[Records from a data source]
☆ ☆ ☆ ☆ ☆

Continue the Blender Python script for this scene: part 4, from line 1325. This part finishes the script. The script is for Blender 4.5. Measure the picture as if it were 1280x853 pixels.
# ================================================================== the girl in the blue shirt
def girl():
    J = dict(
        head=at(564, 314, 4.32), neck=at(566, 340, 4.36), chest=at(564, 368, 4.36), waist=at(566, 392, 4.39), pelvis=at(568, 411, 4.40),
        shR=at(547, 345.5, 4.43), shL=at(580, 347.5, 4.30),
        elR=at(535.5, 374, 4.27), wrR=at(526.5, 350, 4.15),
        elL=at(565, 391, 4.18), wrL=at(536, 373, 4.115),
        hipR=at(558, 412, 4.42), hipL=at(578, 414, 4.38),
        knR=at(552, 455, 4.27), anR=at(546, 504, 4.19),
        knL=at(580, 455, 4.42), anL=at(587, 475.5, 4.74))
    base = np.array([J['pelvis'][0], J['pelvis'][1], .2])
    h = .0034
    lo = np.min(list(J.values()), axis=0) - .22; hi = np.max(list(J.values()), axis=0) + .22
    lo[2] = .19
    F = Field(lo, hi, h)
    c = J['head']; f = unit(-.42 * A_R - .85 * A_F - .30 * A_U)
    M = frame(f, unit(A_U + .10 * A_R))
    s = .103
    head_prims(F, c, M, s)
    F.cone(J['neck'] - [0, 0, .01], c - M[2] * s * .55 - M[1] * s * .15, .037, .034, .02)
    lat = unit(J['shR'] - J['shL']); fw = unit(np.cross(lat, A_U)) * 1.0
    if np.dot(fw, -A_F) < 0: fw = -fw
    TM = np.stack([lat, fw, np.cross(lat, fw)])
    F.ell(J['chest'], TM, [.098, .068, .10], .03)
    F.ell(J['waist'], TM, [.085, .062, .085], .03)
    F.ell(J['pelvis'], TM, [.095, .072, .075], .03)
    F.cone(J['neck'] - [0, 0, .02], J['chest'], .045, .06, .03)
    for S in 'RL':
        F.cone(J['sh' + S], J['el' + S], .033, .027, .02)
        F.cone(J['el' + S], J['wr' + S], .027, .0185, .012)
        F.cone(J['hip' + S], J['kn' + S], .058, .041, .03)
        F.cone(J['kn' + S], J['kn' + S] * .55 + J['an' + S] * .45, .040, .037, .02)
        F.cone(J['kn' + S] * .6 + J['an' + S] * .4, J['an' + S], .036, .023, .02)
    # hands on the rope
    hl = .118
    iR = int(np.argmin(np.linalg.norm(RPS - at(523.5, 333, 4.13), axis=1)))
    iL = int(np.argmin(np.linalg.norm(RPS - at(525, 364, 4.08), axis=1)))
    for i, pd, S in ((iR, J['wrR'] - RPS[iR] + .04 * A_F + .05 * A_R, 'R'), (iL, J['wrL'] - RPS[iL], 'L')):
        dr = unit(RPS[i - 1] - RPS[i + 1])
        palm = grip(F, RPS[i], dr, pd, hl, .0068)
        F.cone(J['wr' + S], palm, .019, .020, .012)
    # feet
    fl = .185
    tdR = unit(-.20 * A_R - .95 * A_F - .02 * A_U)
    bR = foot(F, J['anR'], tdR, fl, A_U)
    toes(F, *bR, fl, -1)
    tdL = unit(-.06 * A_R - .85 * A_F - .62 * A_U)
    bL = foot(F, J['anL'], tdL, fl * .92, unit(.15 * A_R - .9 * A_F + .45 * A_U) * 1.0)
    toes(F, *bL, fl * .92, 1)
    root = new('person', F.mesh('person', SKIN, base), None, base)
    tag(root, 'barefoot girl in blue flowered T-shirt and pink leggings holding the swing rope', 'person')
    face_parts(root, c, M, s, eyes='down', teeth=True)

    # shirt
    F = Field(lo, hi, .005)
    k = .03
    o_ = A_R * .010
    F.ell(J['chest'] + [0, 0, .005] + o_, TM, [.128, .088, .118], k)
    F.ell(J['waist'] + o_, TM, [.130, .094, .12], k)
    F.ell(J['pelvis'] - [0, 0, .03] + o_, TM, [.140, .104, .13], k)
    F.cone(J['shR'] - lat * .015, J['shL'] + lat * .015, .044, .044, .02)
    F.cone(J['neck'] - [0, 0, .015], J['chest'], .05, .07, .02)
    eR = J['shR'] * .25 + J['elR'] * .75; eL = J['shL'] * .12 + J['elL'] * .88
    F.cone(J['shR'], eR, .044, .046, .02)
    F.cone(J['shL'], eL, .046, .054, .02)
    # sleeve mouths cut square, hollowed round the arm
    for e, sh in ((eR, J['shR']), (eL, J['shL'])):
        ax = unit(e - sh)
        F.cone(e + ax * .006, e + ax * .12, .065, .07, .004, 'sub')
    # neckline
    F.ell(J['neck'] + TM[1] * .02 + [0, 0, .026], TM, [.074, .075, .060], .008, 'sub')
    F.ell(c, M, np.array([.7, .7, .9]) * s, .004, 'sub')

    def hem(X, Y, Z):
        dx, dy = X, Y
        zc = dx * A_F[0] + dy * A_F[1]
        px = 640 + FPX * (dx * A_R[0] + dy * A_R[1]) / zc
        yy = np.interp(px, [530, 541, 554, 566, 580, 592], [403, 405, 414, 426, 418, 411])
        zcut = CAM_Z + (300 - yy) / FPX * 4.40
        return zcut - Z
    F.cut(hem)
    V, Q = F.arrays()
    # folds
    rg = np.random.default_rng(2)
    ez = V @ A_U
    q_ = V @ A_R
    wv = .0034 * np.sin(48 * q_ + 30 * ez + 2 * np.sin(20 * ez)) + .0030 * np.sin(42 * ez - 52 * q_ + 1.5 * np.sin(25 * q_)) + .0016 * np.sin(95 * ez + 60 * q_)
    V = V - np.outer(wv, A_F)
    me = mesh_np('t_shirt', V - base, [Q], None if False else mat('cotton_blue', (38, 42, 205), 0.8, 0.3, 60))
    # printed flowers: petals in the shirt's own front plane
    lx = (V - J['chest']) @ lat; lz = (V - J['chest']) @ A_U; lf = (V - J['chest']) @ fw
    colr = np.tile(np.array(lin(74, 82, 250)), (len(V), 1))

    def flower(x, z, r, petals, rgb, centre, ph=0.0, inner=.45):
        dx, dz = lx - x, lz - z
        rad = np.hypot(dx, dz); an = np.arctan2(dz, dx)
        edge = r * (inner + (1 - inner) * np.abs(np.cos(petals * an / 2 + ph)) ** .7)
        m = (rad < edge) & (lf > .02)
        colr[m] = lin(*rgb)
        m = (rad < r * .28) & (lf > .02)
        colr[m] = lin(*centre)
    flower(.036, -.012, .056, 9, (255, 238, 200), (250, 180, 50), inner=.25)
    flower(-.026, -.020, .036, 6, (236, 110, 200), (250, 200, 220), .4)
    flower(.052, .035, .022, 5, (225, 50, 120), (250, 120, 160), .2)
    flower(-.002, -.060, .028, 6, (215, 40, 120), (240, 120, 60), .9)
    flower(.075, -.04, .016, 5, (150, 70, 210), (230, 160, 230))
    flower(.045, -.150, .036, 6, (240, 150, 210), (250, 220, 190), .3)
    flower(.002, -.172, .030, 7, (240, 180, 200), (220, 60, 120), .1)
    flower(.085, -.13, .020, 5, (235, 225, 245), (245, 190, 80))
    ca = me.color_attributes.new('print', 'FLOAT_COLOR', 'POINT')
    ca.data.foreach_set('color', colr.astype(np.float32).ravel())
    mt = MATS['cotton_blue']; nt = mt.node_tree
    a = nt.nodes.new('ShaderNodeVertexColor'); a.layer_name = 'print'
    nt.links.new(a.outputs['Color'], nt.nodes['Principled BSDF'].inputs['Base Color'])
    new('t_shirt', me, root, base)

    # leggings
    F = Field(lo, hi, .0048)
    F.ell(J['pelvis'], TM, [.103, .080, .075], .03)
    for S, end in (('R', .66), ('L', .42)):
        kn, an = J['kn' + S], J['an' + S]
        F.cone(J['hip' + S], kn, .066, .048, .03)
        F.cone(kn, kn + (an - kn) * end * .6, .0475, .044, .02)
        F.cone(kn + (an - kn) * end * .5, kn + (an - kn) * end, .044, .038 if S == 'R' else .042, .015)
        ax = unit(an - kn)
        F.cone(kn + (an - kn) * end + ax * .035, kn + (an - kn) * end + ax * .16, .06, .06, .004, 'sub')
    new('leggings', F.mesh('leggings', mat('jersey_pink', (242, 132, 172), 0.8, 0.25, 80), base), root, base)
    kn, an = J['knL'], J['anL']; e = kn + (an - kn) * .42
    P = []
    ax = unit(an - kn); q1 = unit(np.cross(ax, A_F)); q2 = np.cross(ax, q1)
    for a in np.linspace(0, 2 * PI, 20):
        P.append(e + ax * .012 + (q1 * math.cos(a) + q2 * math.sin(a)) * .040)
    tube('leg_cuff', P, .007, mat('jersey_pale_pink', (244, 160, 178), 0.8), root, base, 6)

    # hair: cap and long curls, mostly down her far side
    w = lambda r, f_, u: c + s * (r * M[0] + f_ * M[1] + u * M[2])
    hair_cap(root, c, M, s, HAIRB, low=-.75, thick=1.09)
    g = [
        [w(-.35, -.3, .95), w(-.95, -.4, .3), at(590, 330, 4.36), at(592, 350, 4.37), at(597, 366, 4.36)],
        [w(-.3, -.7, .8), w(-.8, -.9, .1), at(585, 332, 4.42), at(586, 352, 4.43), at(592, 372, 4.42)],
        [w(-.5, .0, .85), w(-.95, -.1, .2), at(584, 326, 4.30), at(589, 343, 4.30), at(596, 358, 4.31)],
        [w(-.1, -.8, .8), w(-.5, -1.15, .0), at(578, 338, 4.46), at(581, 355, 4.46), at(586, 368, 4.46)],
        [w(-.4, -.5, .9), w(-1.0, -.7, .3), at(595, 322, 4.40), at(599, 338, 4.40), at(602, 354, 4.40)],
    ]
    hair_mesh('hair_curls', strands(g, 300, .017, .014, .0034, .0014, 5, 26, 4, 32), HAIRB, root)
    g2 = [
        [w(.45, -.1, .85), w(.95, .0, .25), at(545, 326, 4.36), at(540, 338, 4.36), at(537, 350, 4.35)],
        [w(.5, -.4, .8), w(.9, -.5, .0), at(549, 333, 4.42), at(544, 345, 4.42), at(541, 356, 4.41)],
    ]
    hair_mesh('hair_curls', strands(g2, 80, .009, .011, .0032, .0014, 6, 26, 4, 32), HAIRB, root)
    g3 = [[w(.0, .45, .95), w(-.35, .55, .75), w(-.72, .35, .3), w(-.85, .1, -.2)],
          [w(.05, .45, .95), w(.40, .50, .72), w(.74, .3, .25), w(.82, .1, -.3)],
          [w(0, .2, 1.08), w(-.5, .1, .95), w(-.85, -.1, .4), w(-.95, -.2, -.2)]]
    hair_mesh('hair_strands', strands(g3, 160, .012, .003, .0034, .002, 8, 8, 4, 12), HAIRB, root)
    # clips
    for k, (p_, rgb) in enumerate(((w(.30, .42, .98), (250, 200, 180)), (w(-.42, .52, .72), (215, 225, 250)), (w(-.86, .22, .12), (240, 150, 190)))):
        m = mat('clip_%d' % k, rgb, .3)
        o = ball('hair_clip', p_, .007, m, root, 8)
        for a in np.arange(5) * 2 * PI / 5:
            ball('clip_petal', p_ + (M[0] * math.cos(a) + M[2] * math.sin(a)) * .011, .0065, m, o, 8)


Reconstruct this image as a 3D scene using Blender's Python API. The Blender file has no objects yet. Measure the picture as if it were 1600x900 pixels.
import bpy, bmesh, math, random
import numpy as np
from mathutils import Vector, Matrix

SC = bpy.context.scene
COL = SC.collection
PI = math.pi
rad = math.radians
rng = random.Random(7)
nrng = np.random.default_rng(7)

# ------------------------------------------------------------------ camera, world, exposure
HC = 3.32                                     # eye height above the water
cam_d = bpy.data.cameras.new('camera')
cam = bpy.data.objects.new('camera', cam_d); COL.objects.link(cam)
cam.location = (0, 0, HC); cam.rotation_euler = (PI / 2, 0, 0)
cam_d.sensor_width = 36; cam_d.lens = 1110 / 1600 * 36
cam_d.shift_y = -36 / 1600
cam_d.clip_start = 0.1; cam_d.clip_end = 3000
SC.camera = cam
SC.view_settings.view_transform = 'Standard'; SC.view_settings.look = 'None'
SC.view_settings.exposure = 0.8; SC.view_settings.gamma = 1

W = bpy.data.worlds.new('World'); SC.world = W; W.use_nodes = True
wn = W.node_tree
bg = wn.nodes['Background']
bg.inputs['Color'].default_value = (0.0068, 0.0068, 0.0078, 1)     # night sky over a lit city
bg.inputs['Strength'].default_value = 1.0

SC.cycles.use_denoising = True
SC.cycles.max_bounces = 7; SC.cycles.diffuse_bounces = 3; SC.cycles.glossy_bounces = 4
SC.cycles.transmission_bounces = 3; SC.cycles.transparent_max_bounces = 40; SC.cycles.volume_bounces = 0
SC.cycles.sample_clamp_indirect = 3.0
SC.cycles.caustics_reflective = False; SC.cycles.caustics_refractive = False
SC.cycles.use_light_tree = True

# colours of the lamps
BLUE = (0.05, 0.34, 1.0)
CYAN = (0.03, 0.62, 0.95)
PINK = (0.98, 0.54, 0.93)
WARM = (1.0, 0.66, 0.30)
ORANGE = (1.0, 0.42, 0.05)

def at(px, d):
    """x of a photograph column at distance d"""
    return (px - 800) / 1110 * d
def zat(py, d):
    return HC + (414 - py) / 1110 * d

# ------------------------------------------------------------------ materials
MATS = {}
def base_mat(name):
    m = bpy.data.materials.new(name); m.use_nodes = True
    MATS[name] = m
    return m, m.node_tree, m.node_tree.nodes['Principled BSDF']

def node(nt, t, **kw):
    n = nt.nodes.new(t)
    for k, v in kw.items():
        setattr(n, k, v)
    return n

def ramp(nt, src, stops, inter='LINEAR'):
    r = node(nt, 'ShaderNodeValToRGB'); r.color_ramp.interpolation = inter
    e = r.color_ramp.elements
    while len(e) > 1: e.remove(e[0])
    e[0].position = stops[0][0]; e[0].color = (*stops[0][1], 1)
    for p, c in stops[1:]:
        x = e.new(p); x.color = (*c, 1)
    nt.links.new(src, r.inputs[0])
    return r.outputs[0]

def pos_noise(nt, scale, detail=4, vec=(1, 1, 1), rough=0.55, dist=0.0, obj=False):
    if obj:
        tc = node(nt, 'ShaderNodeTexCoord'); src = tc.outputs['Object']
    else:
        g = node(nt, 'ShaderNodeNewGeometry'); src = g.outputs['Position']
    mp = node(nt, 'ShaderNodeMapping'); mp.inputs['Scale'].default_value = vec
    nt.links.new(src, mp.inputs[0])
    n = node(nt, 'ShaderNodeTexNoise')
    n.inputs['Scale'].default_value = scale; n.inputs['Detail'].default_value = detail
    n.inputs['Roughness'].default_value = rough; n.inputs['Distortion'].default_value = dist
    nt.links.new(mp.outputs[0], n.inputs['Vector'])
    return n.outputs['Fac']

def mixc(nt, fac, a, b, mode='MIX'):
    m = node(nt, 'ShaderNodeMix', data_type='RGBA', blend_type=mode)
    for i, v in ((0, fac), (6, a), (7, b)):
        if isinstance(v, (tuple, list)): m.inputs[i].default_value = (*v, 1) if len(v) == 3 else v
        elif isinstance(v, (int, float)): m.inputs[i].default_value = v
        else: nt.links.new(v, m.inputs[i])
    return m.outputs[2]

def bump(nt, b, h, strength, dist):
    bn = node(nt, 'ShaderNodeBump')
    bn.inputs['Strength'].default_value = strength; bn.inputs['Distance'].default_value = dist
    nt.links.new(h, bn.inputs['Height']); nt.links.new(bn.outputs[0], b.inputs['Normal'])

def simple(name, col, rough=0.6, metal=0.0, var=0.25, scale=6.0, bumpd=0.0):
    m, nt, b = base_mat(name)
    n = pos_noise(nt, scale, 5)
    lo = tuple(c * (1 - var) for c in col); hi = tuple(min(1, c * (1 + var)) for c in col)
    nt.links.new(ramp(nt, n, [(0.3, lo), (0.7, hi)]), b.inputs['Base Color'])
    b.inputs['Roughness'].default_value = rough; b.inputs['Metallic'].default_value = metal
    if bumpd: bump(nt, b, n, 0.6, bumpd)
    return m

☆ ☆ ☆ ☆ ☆

EXERCISE BRIEF: Repeat word for word the stretch of lines from the one with "Reconstruct this image" down to the one with "nrng = np.random.default_rng(7)", both included.

REPLY:
Reconstruct this image as a 3D scene using Blender's Python API. The Blender file has no objects yet. Measure the picture as if it were 1600x900 pixels.
import bpy, bmesh, math, random
import numpy as np
from mathutils import Vector, Matrix

SC = bpy.context.scene
COL = SC.collection
PI = math.pi
rad = math.radians
rng = random.Random(7)
nrng = np.random.default_rng(7)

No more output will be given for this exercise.